Instructions for the task: Quote every line of the data below as it stands, omitting pictures.

Dataset content:
-.-.-
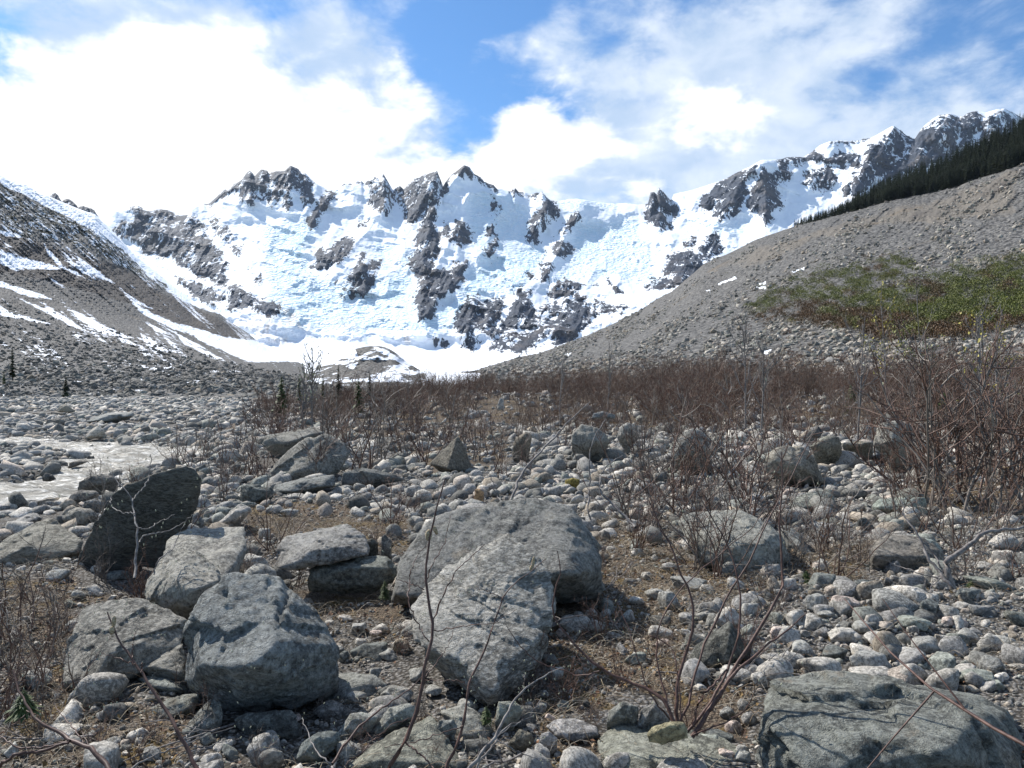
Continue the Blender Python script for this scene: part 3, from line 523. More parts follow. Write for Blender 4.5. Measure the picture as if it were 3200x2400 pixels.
le = mesh_np('talus_slope', ML.reshape(-1, 3), grid_faces(*a.shape)[:, ::-1], M['slope'], {'snow': snow.ravel(), 'brown': brown.ravel(), 'scrub': scrub.ravel(), 'fine': np.full(a.size, .1)})
tag(le, kind='structure')
MLg = (a, b_, ML, tq_, scrub)

# small moraine hummock in front of the glacier
gsm_ = lambda v: np.convolve(np.pad(v, 8, mode='edge'), np.ones(17) / 17, 'valid')
xh = np.linspace(940, 1330, 160)
hy = gsm_(np.interp(xh, [940, 1000, 1050, 1100, 1150, 1195, 1230, 1270, 1330], [1178, 1140, 1112, 1092, 1081, 1081, 1096, 1130, 1168]))
rows = [([(900, 1222), (1400, 1222)], const(500)), (list(zip(xh, hy * .45 + 1180 * .55)), const(600)), (list(zip(xh, hy)), const(680)), (list(zip(xh, hy * .4 + 1178 * .6)), const(780)), ([(900, 1183), (1400, 1183)], const(860))]
a, b_, c_, th_ = loft(rows, xh, [30, 40, 20, 10])
c2 = c_ * (1 - .02 * fbm(p3(a / 30, b_ / 18, 0), 5, 101))
sn = np.full(a.shape, .22) + 1.1 * fbm(p3((a + 2 * b_) / 60, b_ / 14, 1), 3, 103)
for pl in ([(30,1470),(120,1420),(220,1390),(240,1440),(140,1450),(60,1480)], [(160,1500),(240,1470),(210,1520)], [(330,1370),(420,1400),(520,1460),(560,1520),(470,1450),(380,1410)]): sn = np.maximum(sn, np.clip(sdist_box(a, b_, Z2(pl), 30) / 7 + .6, -.6, 1))
hm = mesh_np('moraine_hummock', unp(a, b_, c2).reshape(-1, 3), grid_faces(*a.shape)[:, ::-1], M['slope'], {'snow': sn.ravel(), 'brown': np.full(a.size, .3), 'scrub': np.full(a.size, -.6), 'fine': np.full(a.size, .4)})
tag(hm, kind='structure')

# ------------------------------------------------------------------ near ground and river
WZ = -.55
def world_poly(pts, z):
    o = []
    for q_ in pts:
        D_ = (CAMH - z) * F / (q_[1] - 1200); o.append(((q_[0] - 1600) / F * D_, D_))
    return o
RIVER = world_poly([(-1400, 1420), (-300, 1385)] + Z4([(0,568),(200,590),(500,603),(700,612),(960,632),(1035,655),(1010,690),(900,705),(760,730),(680,775),(560,785),(480,870),(420,935),(340,985),(180,1030),(0,1075)]) + [(-600, 1690), (-1700, 1760)], WZ)
ISLAND = world_poly([(-500, 1400)] + Z4([(0,592),(180,612),(400,640),(590,655),(600,680),(420,700),(440,740),(350,790),(240,800),(160,830),(0,845)]) + [(-500, 1520)], WZ)
RIVER2 = world_poly([(-900, 1296), (0, 1299)] + Z4([(200,398),(400,388),(440,402),(300,415),(100,412)]) + [(0, 1306), (-900, 1306)], WZ)
def height(x, y):
    x = np.asarray(x, float); y = np.asarray(y, float)
    s = np.maximum(sdist(x, y, RIVER), -30); isl = sdist(x, y, ISLAND); s = np.where(isl > -.3, np.minimum(s, -isl * 1.0), s)
    s = np.maximum(s, sdist(x, y, RIVER2))
    far = sstep(0, 1, (-x / np.maximum(y, .5) - .27) / .16) * sstep(17, 26, y)      # the low gravel bar on the far bank
    top = -.02 - .36 * far - .34 * (isl > -.5)
    top = top + (.10 * fbm(p3(x / 2.3, y / 2.3, 0), 4, 111) + .16 * fbm(p3(x / 9, y / 9, 4), 3, 112)) * (1 - .7 * far) * sstep(2, 6, np.hypot(x, y))
    top = top + .9 * sstep(24, 48, y) * sstep(-.22, -.02, x / np.maximum(y, .5)) * (1 - sstep(48, 70, y) * .6) - .25 * sstep(60, 72, y)
    top = np.where(isl > -.5, np.maximum(top, -.40), top); bank = np.maximum(sstep(-.25, 2.6, -s), sstep(-.4, .5, isl))
    return (WZ - .22) * (1 - bank) + top * bank + .04 * fbm(p3(x / .5, y / .5, 1), 2, 113)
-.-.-
Result of this exercise:
Continue the Blender Python script for this scene: part 3, from line 523. More parts follow. Write for Blender 4.5. Measure the picture as if it were 3200x2400 pixels.
le = mesh_np('talus_slope', ML.reshape(-1, 3), grid_faces(*a.shape)[:, ::-1], M['slope'], {'snow': snow.ravel(), 'brown': brown.ravel(), 'scrub': scrub.ravel(), 'fine': np.full(a.size, .1)})
tag(le, kind='structure')
MLg = (a, b_, ML, tq_, scrub)

# small moraine hummock in front of the glacier
gsm_ = lambda v: np.convolve(np.pad(v, 8, mode='edge'), np.ones(17) / 17, 'valid')
xh = np.linspace(940, 1330, 160)
hy = gsm_(np.interp(xh, [940, 1000, 1050, 1100, 1150, 1195, 1230, 1270, 1330], [1178, 1140, 1112, 1092, 1081, 1081, 1096, 1130, 1168]))
rows = [([(900, 1222), (1400, 1222)], const(500)), (list(zip(xh, hy * .45 + 1180 * .55)), const(600)), (list(zip(xh, hy)), const(680)), (list(zip(xh, hy * .4 + 1178 * .6)), const(780)), ([(900, 1183), (1400, 1183)], const(860))]
a, b_, c_, th_ = loft(rows, xh, [30, 40, 20, 10])
c2 = c_ * (1 - .02 * fbm(p3(a / 30, b_ / 18, 0), 5, 101))
sn = np.full(a.shape, .22) + 1.1 * fbm(p3((a + 2 * b_) / 60, b_ / 14, 1), 3, 103)
for pl in ([(30,1470),(120,1420),(220,1390),(240,1440),(140,1450),(60,1480)], [(160,1500),(240,1470),(210,1520)], [(330,1370),(420,1400),(520,1460),(560,1520),(470,1450),(380,1410)]): sn = np.maximum(sn, np.clip(sdist_box(a, b_, Z2(pl), 30) / 7 + .6, -.6, 1))
hm = mesh_np('moraine_hummock', unp(a, b_, c2).reshape(-1, 3), grid_faces(*a.shape)[:, ::-1], M['slope'], {'snow': sn.ravel(), 'brown': np.full(a.size, .3), 'scrub': np.full(a.size, -.6), 'fine': np.full(a.size, .4)})
tag(hm, kind='structure')

# ------------------------------------------------------------------ near ground and river
WZ = -.55
def world_poly(pts, z):
    o = []
    for q_ in pts:
        D_ = (CAMH - z) * F / (q_[1] - 1200); o.append(((q_[0] - 1600) / F * D_, D_))
    return o
RIVER = world_poly([(-1400, 1420), (-300, 1385)] + Z4([(0,568),(200,590),(500,603),(700,612),(960,632),(1035,655),(1010,690),(900,705),(760,730),(680,775),(560,785),(480,870),(420,935),(340,985),(180,1030),(0,1075)]) + [(-600, 1690), (-1700, 1760)], WZ)
ISLAND = world_poly([(-500, 1400)] + Z4([(0,592),(180,612),(400,640),(590,655),(600,680),(420,700),(440,740),(350,790),(240,800),(160,830),(0,845)]) + [(-500, 1520)], WZ)
RIVER2 = world_poly([(-900, 1296), (0, 1299)] + Z4([(200,398),(400,388),(440,402),(300,415),(100,412)]) + [(0, 1306), (-900, 1306)], WZ)
def height(x, y):
    x = np.asarray(x, float); y = np.asarray(y, float)
    s = np.maximum(sdist(x, y, RIVER), -30); isl = sdist(x, y, ISLAND); s = np.where(isl > -.3, np.minimum(s, -isl * 1.0), s)
    s = np.maximum(s, sdist(x, y, RIVER2))
    far = sstep(0, 1, (-x / np.maximum(y, .5) - .27) / .16) * sstep(17, 26, y)      # the low gravel bar on the far bank
    top = -.02 - .36 * far - .34 * (isl > -.5)
    top = top + (.10 * fbm(p3(x / 2.3, y / 2.3, 0), 4, 111) + .16 * fbm(p3(x / 9, y / 9, 4), 3, 112)) * (1 - .7 * far) * sstep(2, 6, np.hypot(x, y))
    top = top + .9 * sstep(24, 48, y) * sstep(-.22, -.02, x / np.maximum(y, .5)) * (1 - sstep(48, 70, y) * .6) - .25 * sstep(60, 72, y)
    top = np.where(isl > -.5, np.maximum(top, -.40), top); bank = np.maximum(sstep(-.25, 2.6, -s), sstep(-.4, .5, isl))
    return (WZ - .22) * (1 - bank) + top * bank + .04 * fbm(p3(x / .5, y / .5, 1), 2, 113)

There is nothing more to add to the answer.